The Potential for Recovery

Technical analysis shows that the current sell-off is entering a phase of overkill and that a minor relief rally is on the way. But, it is difficult to gauge, even with the use of the Fibonacci method, where the rally point will occur. Right now, the best guess puts the same point at between $3,300 and $3,400.

However, most are warning that the value could slide down all the way to $2,350 if the news from Chinese exchanges continues in this manner. In other words, if China keeps on putting the pressure on the domestic trading of BTC, it will pull the price below $3,000 without any doubt.

At the same time, technical data shows that no major rally will occur without being in synch with a weakening of the US dollar. Historically, the charts show that the same fiat currency gains in strength in the third and fourth quarter. This is completely logical being that the holiday season replaces the vacation season, bringing in more spending cash and more industrial and service sector activity.

Lessons Learned

The big September plunge is still ongoing, so it is hard to make any definite points about it. Ethereum was hard hit by the Chinese ban on ICOs while the current drop in domestic exchange is impacting BTC, which is in turn impacting everything else. All of the same are also impacted by a strong US dollar.

However, while the interplay here is complex and difficult to gauge, one thing is certain – China is the main nation of the digital currency domain, for better or worse.
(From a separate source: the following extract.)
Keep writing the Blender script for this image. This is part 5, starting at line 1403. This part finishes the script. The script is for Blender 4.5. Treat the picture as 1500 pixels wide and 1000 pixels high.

This is even more apparent when the fact that most digital currency mines are also located in the same country.

With this amount of power and relevance, it is more and more clear that right now, digital currency dealings of all types are directly tied to the corridors of power in Beijing. While this fact was not created by design, it is a cold reality many would dare to deny and any movements inside of the same nation will continue to reflect with force and effect on the global cryptocurrency field.